*Short problem*.
Leave out every picture, then transcribe the rest of the listing exactly.

*Information provided*.
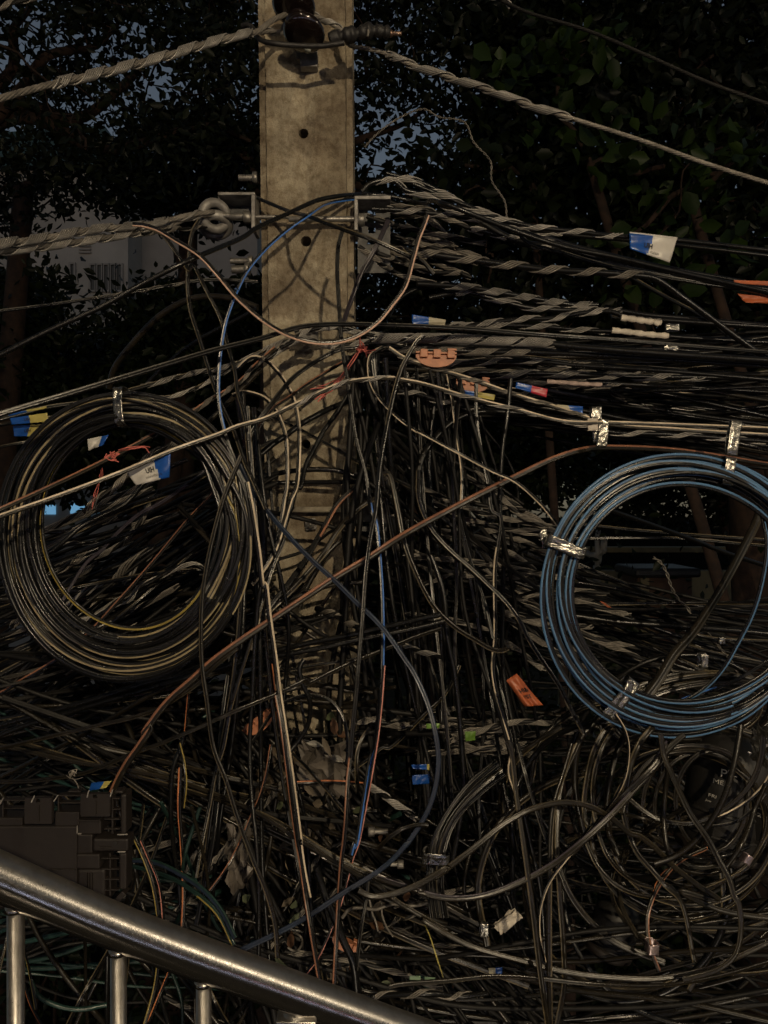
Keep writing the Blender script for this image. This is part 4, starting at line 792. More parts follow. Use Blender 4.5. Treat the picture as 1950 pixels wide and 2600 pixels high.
def flag(name, corners, d, cols, split, label, texts=(), fr='X', cat='cable flag', group=None, wav=2.0, th=.0006, split_skew=0.0, cols3=None, dup=None):
    """corners TL,TR,BR,BL in photo px; u splits the two colours; texts: (string, u, v, height_in_v, stretch, material)"""
    ox, oy, k = FR[fr]; c = [(ox+a*k, oy+b*k) for a, b in corners]; r_ = random.Random(int(c[0][0]*3+c[0][1]))
    ph = [r_.uniform(0, 6) for _ in range(4)]; kk = d/F
    def pos(u, v, off=0.0):
        x = (1-u)*(1-v)*c[0][0]+u*(1-v)*c[1][0]+u*v*c[2][0]+(1-u)*v*c[3][0]; y = (1-u)*(1-v)*c[0][1]+u*(1-v)*c[1][1]+u*v*c[2][1]+(1-u)*v*c[3][1]
        q = wav*v**.6*(math.sin(5*u+ph[0]+2*v)+.6*math.sin(11*u+ph[1])+.7*math.sin(7*v+ph[2]+3*u))
        return P(x+.4*q*v, y, d-.002-q*kk*1.6-off)
    n, m = 22, 12; V = [pos(i/n, j/m) for j in range(m+1) for i in range(n+1)]; Q = []; mi = []
    for j in range(m):
        for i in range(n):
            Q.append([j*(n+1)+i, (j+1)*(n+1)+i, (j+1)*(n+1)+i+1, j*(n+1)+i+1]); u, v = (i+.5)/n, (j+.5)/m
            mi.append(0 if u+split_skew*(v-.5) < split else 1)
    root = empty(name, pos(.5, .5), label, cat, group)
    o = meshobj('vinyl_sheet', np.array(V), np.array(Q), cols, root, True, mi)
    s = o.modifiers.new('thickness', 'SOLIDIFY'); s.thickness = th; s.offset = 0
    for (s_, u0, v0, hv, st, mm) in texts:
        v, f = font_mesh(s_)
        if not len(v): continue
        w0, h0 = v[:, 0].max()-v[:, 0].min(), v[:, 1].max()-v[:, 1].min(); W_ = math.dist(c[0], c[1]); H_ = math.dist(c[0], c[3])
        sc = hv/h0; su = sc*H_/W_*st
        V2 = [pos(min(1, max(0, u0+(a-v[:, 0].min())*su)), min(1, max(0, v0-(b-v[:, 1].min())*sc)), .0016) for a, b, _ in v]
        meshobj('printed_text', np.array(V2), f, mm, root, False)
    return root
VB = mat('blue_vinyl', (.012,.085,.38), .30, 0, .25, 30, .5); VW = mat('white_vinyl', (.60,.58,.54), .38, 0, .2, 25, .4)
VY = mat('yellow_vinyl', (.50,.43,.12), .4, 0, .3, 30, .4); VR = mat('red_vinyl', (.50,.03,.05), .35, 0, .25, 30, .3)
VO = mat('orange_vinyl', (.46,.12,.045), .42, 0, .3, 30, .5); VC = mat('cream_vinyl', (.42,.38,.27), .5, 0, .2, 30, .3); VG = mat('lime_vinyl', (.12,.24,.03), .4, 0, .2, 30, .2); VM = mat('mint_vinyl', (.17,.27,.16), .45, 0, .2, 30, .2)
TH = 'เคเบิลใยแก้วนำแสง'
flag('cable_flag', [(1598, 592), (1719, 605), (1701, 667), (1600, 632)], 1.70, [VB, VW], .47, 'blue and white UIH flag at the upper right of the photo', [('UIH', .34, .66, .26, 1.0, TXT), ('แก้วนำแสง', .48, .86, .13, 1.0, TXT)], split_skew=.10, group='UIH cable flags')
sleeve('flag_fold', 'X 1598,592 1655,598 1719,606', 7, 1.70, VW, 'folded top edge of the blue and white flag at the upper right', 0)
flag('cable_flag', [(315, 1190), (433, 1150), (431, 1212), (346, 1232)], 1.28, [VW, VB], .66, 'white UIH flag with a blue corner hanging over the black coil', [('UIH', .40, .58, .26, .85, TXT), (TH, .34, .80, .13, .9, TXT)], split_skew=-.10, group='UIH cable flags')
flag('cable_flag', [(25, 1062), (120, 1048), (124, 1070), (30, 1078)], 1.40, [VB, VY], .5, 'upper yellow and blue UIH flag at the left edge', [('UIH', .36, .68, .42, 1.0, TXT)], group='UIH cable flags', wav=.8)
flag('cable_flag', [(33, 1082), (122, 1075), (100, 1108), (36, 1108)], 1.42, [VB, VY], .52, 'lower yellow and blue UIH flag at the left edge, behind the coil', [('UIH', .36, .66, .36, .9, TXT)], group='UIH cable flags', wav=.8)
sleeve('flag_fold', 'U 110,-4180 240,-4210' if False else 'X 68,1043 95,1039 118,1034', 6, 1.40, VY, 'yellow sleeve on the cable above the yellow flags', 0)
sleeve('flag_fold', 'X 22,1054 45,1049 68,1044', 5, 1.40, VB, 'blue sleeve on the cable above the yellow flags', 0)
flag('cable_flag', [(222, 1115), (276, 1104), (262, 1130), (224, 1145)], 1.60, [VW, VB], .7, 'small crumpled white and blue flag inside the top of the black coil')
flag('cable_flag', [(1046, 798), (1132, 812), (1130, 826), (1046, 824)], 1.66, [VB, VC], .48, 'dark blue and cream flag behind the grips beside the pole', wav=1)
flag('cable_flag', [(1311, 970), (1391, 988), (1387, 1009), (1308, 985)], 1.62, [VB, VR], .50, 'blue and red flag in the middle of the right bundle', [('HM', .78, .22, .16, 1.0, TXW)], wav=1)
flag('cable_flag', [(1177, 990), (1258, 1002), (1254, 1017), (1178, 1001)], 1.60, [VB, VY], .42, 'blue and yellow flag below the terracotta clip', [('CAT-CYT', .46, .38, .22, .8, TXT)], wav=1)
flag('cable_flag', [(1412, 1027), (1480, 1032), (1480, 1051), (1424, 1044)], 1.66, [VC, VB], .45, 'cream and dark blue flag left of the double silver tape', wav=1)
flag('cable_flag', [(232, 1988), (284, 1982), (270, 2000), (226, 2008)], 1.34, [VB, VY], .62, 'blue and yellow flag above the dark closure box', wav=1)
flag('cable_flag', [(1044, 1942), (1090, 1940), (1090, 1955), (1048, 1952)], 1.42, [VB, VY], .85, 'bright blue flag with yellow end right of the pole foot', wav=.8)
flag('cable_flag', [(1046, 1968), (1092, 1966), (1090, 1990), (1048, 1992)], 1.55, [VB, VB], .5, 'dark blue flag just below the bright blue one', wav=.8)
flag('cable_flag', [(1240, 2458), (1275, 2456), (1275, 2476), (1242, 2474)], 1.45, [VC, VB], .5, 'dim cream and blue flag near the bottom edge', wav=.8)
flag('orange_label', [(1285, 1728), (1312, 1710), (1380, 1790), (1332, 1794)], 1.34, [VO, VO], .5, 'folded orange label with faint writing in the right tangle', [('HI&', .30, .55, .14, .8, TXT), ('FST', .32, .75, .12, .8, TXT)], cat='label', wav=6)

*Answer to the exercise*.
Keep writing the Blender script for this image. This is part 4, starting at line 792. More parts follow. Use Blender 4.5. Treat the picture as 1950 pixels wide and 2600 pixels high.
def flag(name, corners, d, cols, split, label, texts=(), fr='X', cat='cable flag', group=None, wav=2.0, th=.0006, split_skew=0.0, cols3=None, dup=None):
    """corners TL,TR,BR,BL in photo px; u splits the two colours; texts: (string, u, v, height_in_v, stretch, material)"""
    ox, oy, k = FR[fr]; c = [(ox+a*k, oy+b*k) for a, b in corners]; r_ = random.Random(int(c[0][0]*3+c[0][1]))
    ph = [r_.uniform(0, 6) for _ in range(4)]; kk = d/F
    def pos(u, v, off=0.0):
        x = (1-u)*(1-v)*c[0][0]+u*(1-v)*c[1][0]+u*v*c[2][0]+(1-u)*v*c[3][0]; y = (1-u)*(1-v)*c[0][1]+u*(1-v)*c[1][1]+u*v*c[2][1]+(1-u)*v*c[3][1]
        q = wav*v**.6*(math.sin(5*u+ph[0]+2*v)+.6*math.sin(11*u+ph[1])+.7*math.sin(7*v+ph[2]+3*u))
        return P(x+.4*q*v, y, d-.002-q*kk*1.6-off)
    n, m = 22, 12; V = [pos(i/n, j/m) for j in range(m+1) for i in range(n+1)]; Q = []; mi = []
    for j in range(m):
        for i in range(n):
            Q.append([j*(n+1)+i, (j+1)*(n+1)+i, (j+1)*(n+1)+i+1, j*(n+1)+i+1]); u, v = (i+.5)/n, (j+.5)/m
            mi.append(0 if u+split_skew*(v-.5) < split else 1)
    root = empty(name, pos(.5, .5), label, cat, group)
    o = meshobj('vinyl_sheet', np.array(V), np.array(Q), cols, root, True, mi)
    s = o.modifiers.new('thickness', 'SOLIDIFY'); s.thickness = th; s.offset = 0
    for (s_, u0, v0, hv, st, mm) in texts:
        v, f = font_mesh(s_)
        if not len(v): continue
        w0, h0 = v[:, 0].max()-v[:, 0].min(), v[:, 1].max()-v[:, 1].min(); W_ = math.dist(c[0], c[1]); H_ = math.dist(c[0], c[3])
        sc = hv/h0; su = sc*H_/W_*st
        V2 = [pos(min(1, max(0, u0+(a-v[:, 0].min())*su)), min(1, max(0, v0-(b-v[:, 1].min())*sc)), .0016) for a, b, _ in v]
        meshobj('printed_text', np.array(V2), f, mm, root, False)
    return root
VB = mat('blue_vinyl', (.012,.085,.38), .30, 0, .25, 30, .5); VW = mat('white_vinyl', (.60,.58,.54), .38, 0, .2, 25, .4)
VY = mat('yellow_vinyl', (.50,.43,.12), .4, 0, .3, 30, .4); VR = mat('red_vinyl', (.50,.03,.05), .35, 0, .25, 30, .3)
VO = mat('orange_vinyl', (.46,.12,.045), .42, 0, .3, 30, .5); VC = mat('cream_vinyl', (.42,.38,.27), .5, 0, .2, 30, .3); VG = mat('lime_vinyl', (.12,.24,.03), .4, 0, .2, 30, .2); VM = mat('mint_vinyl', (.17,.27,.16), .45, 0, .2, 30, .2)
TH = 'เคเบิลใยแก้วนำแสง'
flag('cable_flag', [(1598, 592), (1719, 605), (1701, 667), (1600, 632)], 1.70, [VB, VW], .47, 'blue and white UIH flag at the upper right of the photo', [('UIH', .34, .66, .26, 1.0, TXT), ('แก้วนำแสง', .48, .86, .13, 1.0, TXT)], split_skew=.10, group='UIH cable flags')
sleeve('flag_fold', 'X 1598,592 1655,598 1719,606', 7, 1.70, VW, 'folded top edge of the blue and white flag at the upper right', 0)
flag('cable_flag', [(315, 1190), (433, 1150), (431, 1212), (346, 1232)], 1.28, [VW, VB], .66, 'white UIH flag with a blue corner hanging over the black coil', [('UIH', .40, .58, .26, .85, TXT), (TH, .34, .80, .13, .9, TXT)], split_skew=-.10, group='UIH cable flags')
flag('cable_flag', [(25, 1062), (120, 1048), (124, 1070), (30, 1078)], 1.40, [VB, VY], .5, 'upper yellow and blue UIH flag at the left edge', [('UIH', .36, .68, .42, 1.0, TXT)], group='UIH cable flags', wav=.8)
flag('cable_flag', [(33, 1082), (122, 1075), (100, 1108), (36, 1108)], 1.42, [VB, VY], .52, 'lower yellow and blue UIH flag at the left edge, behind the coil', [('UIH', .36, .66, .36, .9, TXT)], group='UIH cable flags', wav=.8)
sleeve('flag_fold', 'U 110,-4180 240,-4210' if False else 'X 68,1043 95,1039 118,1034', 6, 1.40, VY, 'yellow sleeve on the cable above the yellow flags', 0)
sleeve('flag_fold', 'X 22,1054 45,1049 68,1044', 5, 1.40, VB, 'blue sleeve on the cable above the yellow flags', 0)
flag('cable_flag', [(222, 1115), (276, 1104), (262, 1130), (224, 1145)], 1.60, [VW, VB], .7, 'small crumpled white and blue flag inside the top of the black coil')
flag('cable_flag', [(1046, 798), (1132, 812), (1130, 826), (1046, 824)], 1.66, [VB, VC], .48, 'dark blue and cream flag behind the grips beside the pole', wav=1)
flag('cable_flag', [(1311, 970), (1391, 988), (1387, 1009), (1308, 985)], 1.62, [VB, VR], .50, 'blue and red flag in the middle of the right bundle', [('HM', .78, .22, .16, 1.0, TXW)], wav=1)
flag('cable_flag', [(1177, 990), (1258, 1002), (1254, 1017), (1178, 1001)], 1.60, [VB, VY], .42, 'blue and yellow flag below the terracotta clip', [('CAT-CYT', .46, .38, .22, .8, TXT)], wav=1)
flag('cable_flag', [(1412, 1027), (1480, 1032), (1480, 1051), (1424, 1044)], 1.66, [VC, VB], .45, 'cream and dark blue flag left of the double silver tape', wav=1)
flag('cable_flag', [(232, 1988), (284, 1982), (270, 2000), (226, 2008)], 1.34, [VB, VY], .62, 'blue and yellow flag above the dark closure box', wav=1)
flag('cable_flag', [(1044, 1942), (1090, 1940), (1090, 1955), (1048, 1952)], 1.42, [VB, VY], .85, 'bright blue flag with yellow end right of the pole foot', wav=.8)
flag('cable_flag', [(1046, 1968), (1092, 1966), (1090, 1990), (1048, 1992)], 1.55, [VB, VB], .5, 'dark blue flag just below the bright blue one', wav=.8)
flag('cable_flag', [(1240, 2458), (1275, 2456), (1275, 2476), (1242, 2474)], 1.45, [VC, VB], .5, 'dim cream and blue flag near the bottom edge', wav=.8)
flag('orange_label', [(1285, 1728), (1312, 1710), (1380, 1790), (1332, 1794)], 1.34, [VO, VO], .5, 'folded orange label with faint writing in the right tangle', [('HI&', .30, .55, .14, .8, TXT), ('FST', .32, .75, .12, .8, TXT)], cat='label', wav=6)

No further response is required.